Muchos de los conflictos se resuelven pagando al okupa para que se marche. Pero cuando no hay acuerdo, las empresas aplican un control de acceso en la puerta de la vivienda o del edificio y quien sale ya no entra. El okupa acaba abandonando más pronto o más tarde, sea porque no puede salir a comprar comida o porque su negocio —por ejemplo, un narcopiso— no sobrevive con dos vigilantes y perros en la puerta.

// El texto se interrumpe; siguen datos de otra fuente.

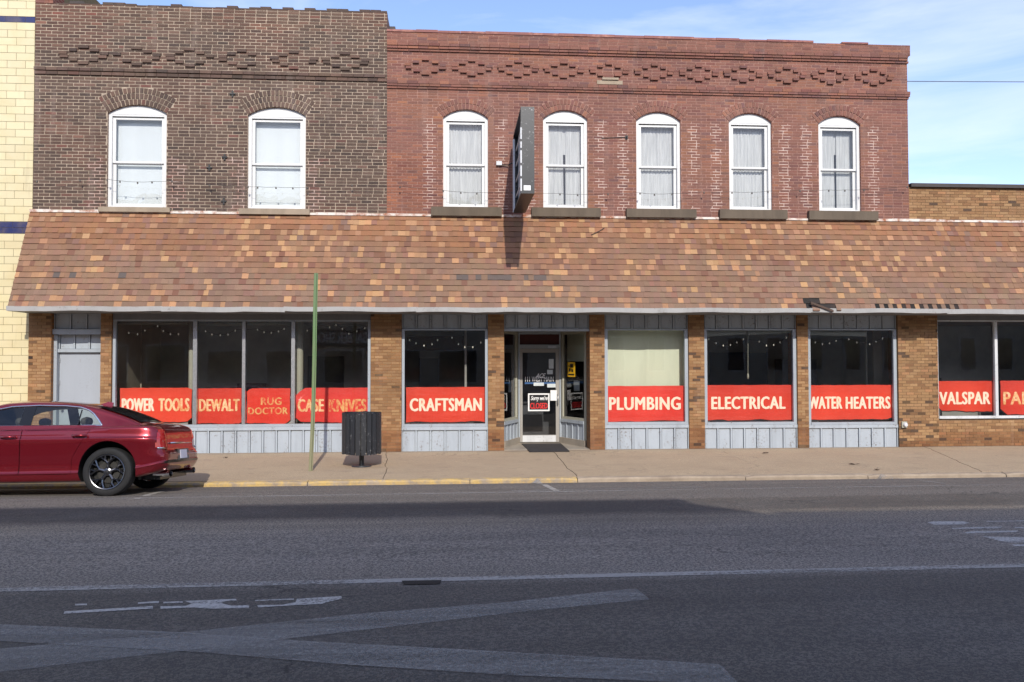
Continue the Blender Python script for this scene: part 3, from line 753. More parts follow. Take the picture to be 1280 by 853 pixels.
# ground-floor piers and apron of the tan building
mb.box(xp0, xw0, -.045, .4, -.02, 3.18, (1, 1, 1), 1); mb.box(xw0+.001, X_D1, -.040, .3, -.02, zsD-.035, (1, 1, 1), 1)
mb.box(xw1, X_D1, -.04, .4, zsD-.03, 3.18, (1, 1, 1), 1)
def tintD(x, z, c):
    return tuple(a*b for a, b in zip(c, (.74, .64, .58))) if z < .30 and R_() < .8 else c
def tintDtop(x, z, c):
    return tuple(a*.4 for a in c) if (R_() < .05 and sin(x*2)+sin(z*9) > .6) else c
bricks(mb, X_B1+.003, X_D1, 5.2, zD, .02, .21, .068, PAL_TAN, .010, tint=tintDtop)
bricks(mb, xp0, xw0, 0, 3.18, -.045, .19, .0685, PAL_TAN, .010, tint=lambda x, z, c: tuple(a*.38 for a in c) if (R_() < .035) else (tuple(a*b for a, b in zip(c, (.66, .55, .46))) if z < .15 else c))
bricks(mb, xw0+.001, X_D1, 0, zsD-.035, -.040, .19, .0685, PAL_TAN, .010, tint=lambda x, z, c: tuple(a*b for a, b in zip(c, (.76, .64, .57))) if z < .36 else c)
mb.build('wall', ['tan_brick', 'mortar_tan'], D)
mb = MB(); mb.box(X_B1+.03, X_D1, -.06, 14, zD+.002, fz(230.5, 1200)); mb.build('roof_edge', 'dark_cap', D)

# ------------------------------------------------------------------ shop fronts (ground floor of the brown and red buildings)
def board_panel(parent, x0, x1, z0, z1, Y=0.0, step=.34, mat='grey_paint', rail_top=True, name='board_panel', f=None):
    mb = MB(); n = max(2, round((x1-x0)/step)); w = (x1-x0)/n
    for k in range(n):
        y = Y+random.uniform(0, .004); mb.box(x0+k*w+.032, x0+(k+1)*w-.032, y, y+.04, z0, z1)
    for k in range(n+1):
        x = x0+k*w; a = max(x0, x-.018); b = min(x1, x+.018); mb.box(a, b, Y-.020, Y+.044, z0, z1-.001)
    mb.box(x0, x1, Y+.045, Y+.06, z0, z1)
    if rail_top: mb.box(x0, x1, Y-.035, Y+.05, z1+.001, z1+.075)
    if f: mb.v = [f(*p) for p in mb.v]
    return mb.build(name, mat, parent)
def pillar(parent, p0, p1, tops=(.0,), pal=PAL_TAN):
    x0, x1 = fx(p0, 480), fx(p1, 480); mb = MB(); Y = -.05
    mb.box(x0, x1, Y, .5, -.03, Z_SOF+.02, (1, 1, 1), 1)
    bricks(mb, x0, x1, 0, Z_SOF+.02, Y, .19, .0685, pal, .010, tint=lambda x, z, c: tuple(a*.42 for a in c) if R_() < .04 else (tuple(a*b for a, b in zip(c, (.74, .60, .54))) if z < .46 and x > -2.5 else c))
    for sx, s in ((x0, -1), (x1, 1)):           # brick returns
        pass
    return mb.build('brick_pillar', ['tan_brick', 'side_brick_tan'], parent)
def shop_window(parent, px0, px1, pyt, pyb, panes, fw=.05, mat='grey_trim', Y=0.02, mull=None, mullmat=None):
    pc = (px0+px1)/2; x0, x1 = fx(px0, 480), fx(px1, 480); zt, zb = fz(pyt, pc), fz(pyb, pc)
    mb = MB(); mb.box(x0, x0+fw, Y, Y+.10, zb, zt); mb.box(x1-fw, x1, Y, Y+.10, zb, zt)
    mb.box(x0+fw, x1-fw, Y+.002, Y+.10, zt-.035, zt); mb.box(x0+fw, x1-fw, Y-.02, Y+.10, zb, zb+.06)
    fr = mb.build('display_window', mat, parent)
    if mull:
        for m0, m1 in mull:
            q = MB(); q.box(fx(m0, 480), fx(m1, 480), Y-.012, Y+.09, zb+.061, zt-.036); q.build('mullion', mullmat or mat, fr)
    for a, b in panes:
        g = MB(); xa, xb = fx(a, 480), fx(b, 480); g.face([(xa, Y+.05, zb+.05), (xb, Y+.05, zb+.05), (xb, Y+.05, zt-.03), (xa, Y+.05, zt-.03)]); g.build('pane', 'glass', fr)
    return fr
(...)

No hay consenso sobre la legalidad de estos métodos que sortean el proceso judicial habitual de un desahucio. Hay casos en los que la policía observa, consiente y hasta media en los operativos, y otros en los que los agentes entienden que es ilegal. La ley de seguridad privada, a la que se someten los vigilantes que bloquean las puertas, permite en el papel estos controles de acceso, pero estos pueden acarrear varios delitos. “No voy a decir que sean ilegales, pero son paralegales. Están en el límite”, explica el portavoz de la Unión Federal de Policía (UFP), Serafín Giraldo. Delitos como el allanamiento de morada (si el propietario entra en el piso vacío para cambiar su propia cerradura), coacciones (al imponer un control que te impida el paso al lugar donde vives) o el derecho a la inviolabilidad del domicilio (aunque no sea tuyo por contrato) entran en conflicto en cada una de estas operaciones.

“En el mundo ideal lo que yo hago no debería existir. Igual que hay juicios rápidos para otros asuntos podría haberlos para esto”, defiende Sanz. “Si hubiera una respuesta eficiente de la Justicia tendría que reinventar mi negocio. Pero ese mundo ideal”, completa Jorge Sorbera, propietario de Gestokupa “no existe aquí”.